Here are the sums of the first few odd Fibonacci numbers:
$$\begin{align} &f_1=1 \\ &f_1 + f_3 = 3 \\ &f_1 + f_3 + f_5 = 8 \\ &f_1 + f_3 +f_5 + f_7 = 21 \end{align}$$
And here are the first few even Fibonacci numbers:
$$\begin{align} f_2 &=1 \\ f_4 &= 3 \\ f_6 &= 8 \\ f_8 &= 21 \end{align}$$
This seems to suggest that:
$$ \sum^n_{k=1} f_{2k-1} = f_{2n} $$
To prove the above statment for all cases, we can use proof by induction. We already have some base cases.
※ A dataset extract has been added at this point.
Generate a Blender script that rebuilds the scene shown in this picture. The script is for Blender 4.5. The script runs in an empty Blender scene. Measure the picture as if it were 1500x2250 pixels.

Now we need the induction step:
$$\begin{align} \sum^{n+1}_{k=1} f_{2k-1} &= \sum^n_{k=1} f_{2k-1} + f_{2(n+1)-1} \\ &= f_{2n} + f_{2n+1} \end{align}$$
By definition \(f_{2n-1} = f_{2n} + f_{2n+1}\). This means:
$$\begin{align} \sum^{n+1}_{k=1} f_{2k-1} &= f_{2n-1} \\ &= f_{2(n+1)-1} \end{align}$$
This shows that our statement works for \(n+1\) as well.